The club is an afterschool activity, begun last school year, which involves a small group of sixth- and seventh-grade students, including Wells’ daughter Elizabeth Godec. Wells searches internet sites to get ideas for using materials she has found. The club’s first project was a map of the United States with the outline of each state cut from a cereal box.
Following that, the students created a bottlecap reproduction of a Jacob Lawrence painting from his “Migration”. Club members saved bottlecaps from home and scored a big bag from the Indian restaurant Indigo. In keeping with their efforts to “reuse and recycle” they used paints they had on hand. In the words of seventh-grader Malia Weedon, “I care about the environment, and this is a fun way to help the environment. Projects tend to be more inventive when you use trash. When you work with trash you work with what you find, and you have to be creative with how you use it.”
The discovery of a cache of Ikea bed slats, set out for garbage, inspired an “eye project,” a series based on a community art project at North Park University in Chicago. Students paired up to paint each other’s eyes on the slats, creating mini-portraits. Sixth-grader Annika Crawford observed: “I decided to be in the Junk Art Club because I like art. Art is my imagination. I take creations from my mind and put them on paper. The eye project was great because you got to look at different people and draw them the way you see them.”
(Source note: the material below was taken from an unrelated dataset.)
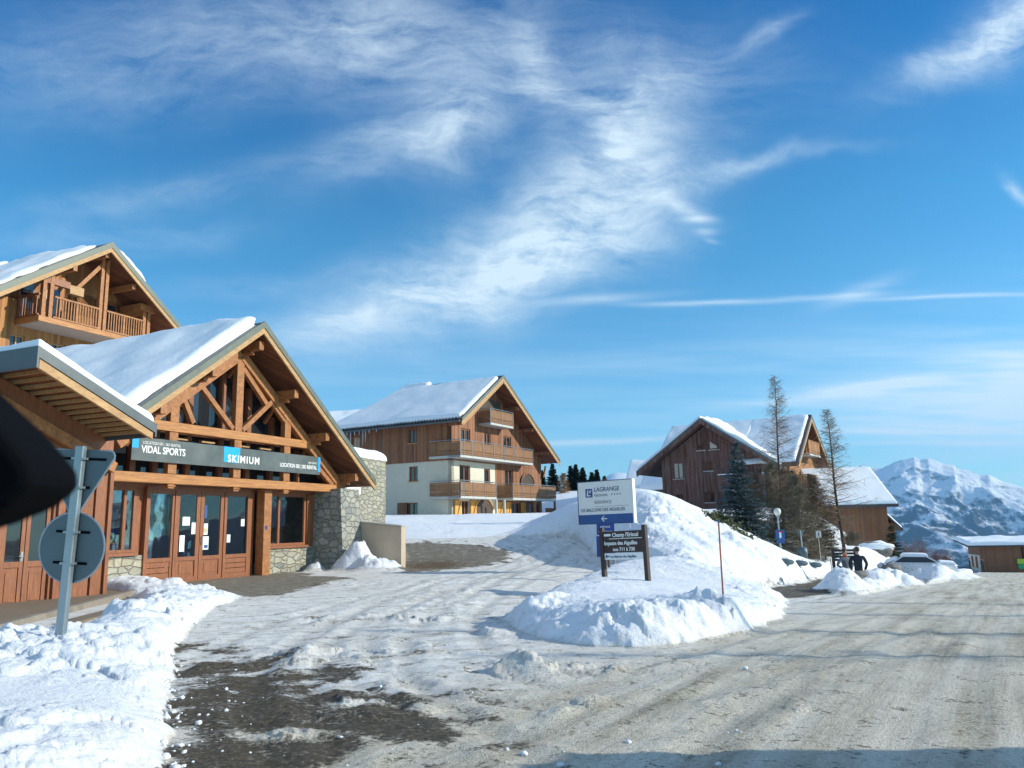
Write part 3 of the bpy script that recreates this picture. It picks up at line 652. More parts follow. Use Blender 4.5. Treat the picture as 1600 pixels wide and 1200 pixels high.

Yet another use of found materials is the collection of painted hubcaps gleaned from gutters and sidewalks. A collection of painted hubcaps currently decorates a fence on the Eliot-Hine campus. Additional examples are included in the show. Wells, who is also an avid cyclist, found most of the hubcaps during her regular rides on and around Capitol Hill. Others were donated by fellow “trash hounds” and friends. Rust-Oleum spray paint was used as a base coat, with a liquid metal acrylic paint on top. When purchases are necessary, Wells funds them herself, but costs are kept low because so much of the material is donated or reclaimed.
Wells hopes visitors to “One Person’s Trash Is a Student’s Art” “will be inspired to find ways to reduce waste and think about how something might be reused before it is thrown in the trash.” If you see your hubcap in the exhibit, the club will be happy to return it when the exhibit closes at the end of the summer.
Hill Center is located at 921 Pennsylvania Ave. SE. The Young Artists Gallery is on the ground floor, east of the main staircase.